A viagem de von der Leyen ao país acontece três meses após a vice-presidente-executiva da Comissão Europeia, Margrethe Vestager, ter se reunido em Brasília com o vice-presidente da República, Geraldo Alckmin (PSB). Na ocasião, Vestager afirmou ser preciso adotar medidas para "acelerar" a conclusão do acordo comercial entre o Mercosul e a União Europeia.
Lula critica sanções propostas pela UE para fechar o acordo com o Mercosul
Como a Gazeta do Povo mostrou, assim como na gestão Bolsonaro, Lula também vem enfrentando resistências para avançar com o acordo devido às exigências ambientais. Os europeus querem, por exemplo, compromissos adicionais do Mercosul em meio ambiente e, segundo alertou o chanceler Mauro Vieira, em audiência pública na Câmara dos Deputados, o texto permite inclusive retaliações comerciais contra os países do bloco sul-americanos.
Após o encontro com von der Leyen no Palácio do Planalto, Lula disse que o Brasil tem preocupações com instrumentos adicionais ao acordo com a União Europeia. Entre esses pontos estão os que aumentam as obrigações do país e impõem sanções em caso de descumprimento.
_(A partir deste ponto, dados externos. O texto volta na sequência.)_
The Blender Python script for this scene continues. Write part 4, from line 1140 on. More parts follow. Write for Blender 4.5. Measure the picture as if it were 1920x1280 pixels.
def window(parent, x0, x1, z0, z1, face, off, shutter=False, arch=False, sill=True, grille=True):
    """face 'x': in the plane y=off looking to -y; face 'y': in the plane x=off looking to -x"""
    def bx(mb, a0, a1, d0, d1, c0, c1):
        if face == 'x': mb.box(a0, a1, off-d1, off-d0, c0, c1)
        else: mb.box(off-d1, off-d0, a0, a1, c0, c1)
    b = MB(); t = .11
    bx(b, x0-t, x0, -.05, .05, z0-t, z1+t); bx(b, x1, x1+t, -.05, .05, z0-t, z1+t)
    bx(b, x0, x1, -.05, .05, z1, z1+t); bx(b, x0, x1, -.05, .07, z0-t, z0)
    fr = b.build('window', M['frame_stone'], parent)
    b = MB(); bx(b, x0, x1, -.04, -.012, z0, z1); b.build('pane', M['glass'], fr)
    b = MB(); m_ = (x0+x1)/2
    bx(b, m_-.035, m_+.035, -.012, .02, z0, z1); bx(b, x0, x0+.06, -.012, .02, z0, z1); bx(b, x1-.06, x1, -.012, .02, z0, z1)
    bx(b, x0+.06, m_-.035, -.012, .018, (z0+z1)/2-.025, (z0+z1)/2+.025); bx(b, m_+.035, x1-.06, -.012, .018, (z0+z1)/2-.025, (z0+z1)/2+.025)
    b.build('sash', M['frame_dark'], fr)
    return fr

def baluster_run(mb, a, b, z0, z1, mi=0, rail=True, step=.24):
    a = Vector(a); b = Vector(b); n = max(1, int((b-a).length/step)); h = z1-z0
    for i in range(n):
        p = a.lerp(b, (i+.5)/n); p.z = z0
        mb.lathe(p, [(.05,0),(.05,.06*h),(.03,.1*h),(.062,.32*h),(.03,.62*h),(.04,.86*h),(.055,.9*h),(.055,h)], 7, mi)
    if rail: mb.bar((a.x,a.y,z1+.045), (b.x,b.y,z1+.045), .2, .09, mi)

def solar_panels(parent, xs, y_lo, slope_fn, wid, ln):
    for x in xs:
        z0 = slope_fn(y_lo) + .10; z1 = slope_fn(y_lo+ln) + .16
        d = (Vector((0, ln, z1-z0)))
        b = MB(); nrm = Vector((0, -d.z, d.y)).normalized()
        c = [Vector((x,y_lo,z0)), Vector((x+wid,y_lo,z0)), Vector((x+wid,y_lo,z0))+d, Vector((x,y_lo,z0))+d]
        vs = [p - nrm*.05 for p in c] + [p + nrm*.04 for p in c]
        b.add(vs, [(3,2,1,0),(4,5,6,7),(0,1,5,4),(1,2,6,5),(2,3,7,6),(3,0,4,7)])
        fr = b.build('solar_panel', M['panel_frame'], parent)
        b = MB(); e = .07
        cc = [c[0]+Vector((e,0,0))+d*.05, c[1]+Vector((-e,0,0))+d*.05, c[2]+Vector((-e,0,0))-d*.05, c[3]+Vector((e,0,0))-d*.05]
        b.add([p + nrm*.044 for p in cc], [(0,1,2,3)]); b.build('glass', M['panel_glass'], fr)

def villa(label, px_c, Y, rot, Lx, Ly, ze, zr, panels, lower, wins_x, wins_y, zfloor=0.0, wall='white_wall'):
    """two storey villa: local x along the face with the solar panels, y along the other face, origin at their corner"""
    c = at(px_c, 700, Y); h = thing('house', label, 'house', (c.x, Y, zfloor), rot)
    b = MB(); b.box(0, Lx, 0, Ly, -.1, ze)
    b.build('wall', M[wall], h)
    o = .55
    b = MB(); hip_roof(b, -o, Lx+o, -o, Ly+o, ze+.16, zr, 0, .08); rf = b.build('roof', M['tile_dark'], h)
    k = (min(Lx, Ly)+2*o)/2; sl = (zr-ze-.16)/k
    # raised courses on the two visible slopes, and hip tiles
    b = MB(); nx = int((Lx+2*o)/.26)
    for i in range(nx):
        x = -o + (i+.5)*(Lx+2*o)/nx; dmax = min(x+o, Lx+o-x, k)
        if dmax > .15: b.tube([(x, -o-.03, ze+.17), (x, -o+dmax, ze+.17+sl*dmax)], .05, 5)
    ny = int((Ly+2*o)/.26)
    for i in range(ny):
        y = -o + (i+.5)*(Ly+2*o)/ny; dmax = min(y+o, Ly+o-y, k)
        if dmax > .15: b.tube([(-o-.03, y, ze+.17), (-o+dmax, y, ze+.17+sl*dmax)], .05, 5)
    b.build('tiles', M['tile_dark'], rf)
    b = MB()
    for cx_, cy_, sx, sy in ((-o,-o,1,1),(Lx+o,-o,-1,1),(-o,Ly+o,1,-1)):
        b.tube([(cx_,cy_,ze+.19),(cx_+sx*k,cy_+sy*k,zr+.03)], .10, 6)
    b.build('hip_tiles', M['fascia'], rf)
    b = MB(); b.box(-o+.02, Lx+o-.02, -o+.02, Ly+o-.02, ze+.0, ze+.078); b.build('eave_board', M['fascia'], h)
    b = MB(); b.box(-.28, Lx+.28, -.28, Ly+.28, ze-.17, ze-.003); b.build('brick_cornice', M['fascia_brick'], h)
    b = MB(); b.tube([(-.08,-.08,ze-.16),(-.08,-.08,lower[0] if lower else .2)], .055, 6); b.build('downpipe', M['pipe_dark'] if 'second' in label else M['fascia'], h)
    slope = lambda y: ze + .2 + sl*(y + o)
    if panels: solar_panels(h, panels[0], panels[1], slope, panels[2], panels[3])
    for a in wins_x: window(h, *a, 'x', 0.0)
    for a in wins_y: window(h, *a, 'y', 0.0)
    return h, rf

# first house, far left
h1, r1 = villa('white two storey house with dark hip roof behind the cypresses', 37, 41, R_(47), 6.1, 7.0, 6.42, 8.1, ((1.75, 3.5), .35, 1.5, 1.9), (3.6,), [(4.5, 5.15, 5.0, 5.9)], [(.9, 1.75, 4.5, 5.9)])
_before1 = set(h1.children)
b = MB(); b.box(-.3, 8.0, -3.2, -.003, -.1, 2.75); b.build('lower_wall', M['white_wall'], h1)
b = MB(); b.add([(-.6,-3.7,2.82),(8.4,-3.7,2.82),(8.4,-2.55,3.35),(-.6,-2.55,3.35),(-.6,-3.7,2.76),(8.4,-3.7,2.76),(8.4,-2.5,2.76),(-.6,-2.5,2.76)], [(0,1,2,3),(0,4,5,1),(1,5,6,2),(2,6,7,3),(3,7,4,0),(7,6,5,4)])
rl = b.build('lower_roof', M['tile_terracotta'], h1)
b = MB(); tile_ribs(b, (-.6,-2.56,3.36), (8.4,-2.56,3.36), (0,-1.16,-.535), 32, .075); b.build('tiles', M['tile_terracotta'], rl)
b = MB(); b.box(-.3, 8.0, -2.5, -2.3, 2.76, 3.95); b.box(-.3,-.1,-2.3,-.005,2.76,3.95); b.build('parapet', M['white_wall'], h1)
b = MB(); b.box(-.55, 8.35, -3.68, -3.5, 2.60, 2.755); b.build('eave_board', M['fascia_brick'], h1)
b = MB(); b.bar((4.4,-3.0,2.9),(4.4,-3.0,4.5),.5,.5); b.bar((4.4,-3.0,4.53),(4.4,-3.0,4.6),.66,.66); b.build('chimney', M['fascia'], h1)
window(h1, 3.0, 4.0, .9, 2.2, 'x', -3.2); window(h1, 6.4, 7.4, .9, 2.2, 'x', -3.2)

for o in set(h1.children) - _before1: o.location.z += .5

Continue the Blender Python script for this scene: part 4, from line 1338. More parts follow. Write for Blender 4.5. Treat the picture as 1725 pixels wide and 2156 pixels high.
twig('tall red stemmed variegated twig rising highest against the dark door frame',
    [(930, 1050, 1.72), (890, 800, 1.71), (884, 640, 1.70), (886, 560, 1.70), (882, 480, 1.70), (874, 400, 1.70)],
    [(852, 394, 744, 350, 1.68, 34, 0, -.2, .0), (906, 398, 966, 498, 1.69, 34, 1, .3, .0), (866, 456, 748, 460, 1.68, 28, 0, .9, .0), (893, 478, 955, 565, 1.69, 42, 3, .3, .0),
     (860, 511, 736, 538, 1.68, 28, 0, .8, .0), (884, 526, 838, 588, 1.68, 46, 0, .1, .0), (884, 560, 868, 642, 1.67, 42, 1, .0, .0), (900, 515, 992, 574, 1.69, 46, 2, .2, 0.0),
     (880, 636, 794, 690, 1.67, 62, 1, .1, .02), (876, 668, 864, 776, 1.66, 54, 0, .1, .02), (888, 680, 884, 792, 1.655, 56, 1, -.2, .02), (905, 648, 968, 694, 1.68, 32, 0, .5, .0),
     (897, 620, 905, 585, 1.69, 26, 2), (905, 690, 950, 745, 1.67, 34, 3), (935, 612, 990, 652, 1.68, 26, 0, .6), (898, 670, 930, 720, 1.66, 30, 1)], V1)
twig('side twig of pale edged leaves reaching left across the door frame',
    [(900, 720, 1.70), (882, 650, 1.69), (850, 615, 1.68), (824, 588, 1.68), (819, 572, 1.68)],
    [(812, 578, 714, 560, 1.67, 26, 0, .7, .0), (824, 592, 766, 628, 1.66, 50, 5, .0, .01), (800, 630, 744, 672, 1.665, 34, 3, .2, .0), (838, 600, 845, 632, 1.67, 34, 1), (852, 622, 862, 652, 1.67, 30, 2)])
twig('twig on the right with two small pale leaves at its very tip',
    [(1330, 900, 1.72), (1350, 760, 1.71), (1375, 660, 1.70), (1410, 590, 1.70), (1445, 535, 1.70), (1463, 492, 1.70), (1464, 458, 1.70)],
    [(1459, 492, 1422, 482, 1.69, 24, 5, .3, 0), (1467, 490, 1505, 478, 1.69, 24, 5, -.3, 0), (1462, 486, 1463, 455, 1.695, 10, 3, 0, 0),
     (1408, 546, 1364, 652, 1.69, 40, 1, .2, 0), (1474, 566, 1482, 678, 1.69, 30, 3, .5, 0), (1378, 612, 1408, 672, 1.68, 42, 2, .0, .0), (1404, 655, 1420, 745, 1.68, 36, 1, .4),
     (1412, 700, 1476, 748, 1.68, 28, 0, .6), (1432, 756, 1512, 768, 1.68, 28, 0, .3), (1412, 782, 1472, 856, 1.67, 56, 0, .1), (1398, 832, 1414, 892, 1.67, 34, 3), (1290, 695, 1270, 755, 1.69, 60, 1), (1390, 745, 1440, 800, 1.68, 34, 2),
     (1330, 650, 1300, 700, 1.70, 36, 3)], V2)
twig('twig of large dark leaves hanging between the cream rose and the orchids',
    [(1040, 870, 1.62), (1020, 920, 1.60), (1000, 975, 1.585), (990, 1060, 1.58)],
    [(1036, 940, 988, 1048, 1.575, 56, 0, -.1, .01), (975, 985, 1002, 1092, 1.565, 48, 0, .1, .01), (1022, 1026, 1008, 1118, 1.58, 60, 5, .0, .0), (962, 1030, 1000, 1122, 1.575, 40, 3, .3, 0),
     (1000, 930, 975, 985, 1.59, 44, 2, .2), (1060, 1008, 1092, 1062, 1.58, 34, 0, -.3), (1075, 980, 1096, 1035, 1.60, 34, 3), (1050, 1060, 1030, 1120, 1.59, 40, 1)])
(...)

"Expus à presidente von der Leyen as preocupações do Brasil com o instrumento adicional ao acordo, apresentado pela União Europeia em março deste ano, que amplia as obrigações do Brasil e as torna objeto de sanções em caso de descumprimento. A premissa que deve existir entre parceiros estratégicos é da confiança mútua, e não de desconfiança e sanções", disse Lula.
Ainda de acordo com o presidente brasileiro, a União Europeia aprovou nos últimos anos leis que acabam com o equilíbrio do tratado comercial. "A União Europeia aprovou leis próprias com efeitos extraterritoriais e que modificam o equilíbrio do acordo. Essas iniciativas representam restrições potenciais às exportações agrícolas e industriais do Brasil", completou o petista.
A UE vetou, por exemplo, exportações de produtos oriundos de áreas desmatadas, medida que deve atingir itens como carnes, café e soja do Brasil. O governo Lula, no entanto, argumenta que a medida deve se aplicar exclusivamente ao desmatamento ilegal.
Von der Leyen disse que a União Europeia aguarda a resposta do Mercosul aos compromissos adicionais apresentados e está disposta a ouvir as razões dos países sul-americanos. "Estamos dispostos a ouvir o que o Brasil tem a dizer, pois somos parceiros e vamos trabalhar juntos", garantiu a presidente da Comissão Europeia.
UE-Mercosul prevê a criação da maior zona de livre comércio do mundo
Entre outros pontos, o plano UE-Mercosul prevê a criação da maior zona de livre comércio do mundo, com um mercado de 780 milhões de pessoas e que representaria cerca de 20% do PIB mundial e cerca de 30% das exportações globais.
Segundo estudo da Secretaria de Comércio Exterior (Secex) do governo federal, o tratado poderá incrementar o PIB do Brasil em US$ 87,5 bilhões (R$ 425 bilhões) nos próximos 15 anos, com esse número podendo chegar a US$ 125 bilhões (R$ 607 bilhões) se considerada a redução de barreiras não tarifárias.
No mesmo período, a entidade prevê um aumento de US$ 113 bilhões (R$ 550 bilhões) em investimentos no Brasil, e US$ 100 bilhões (R$ 486 bilhões) em ganhos das exportações brasileiras para a UE até 2035.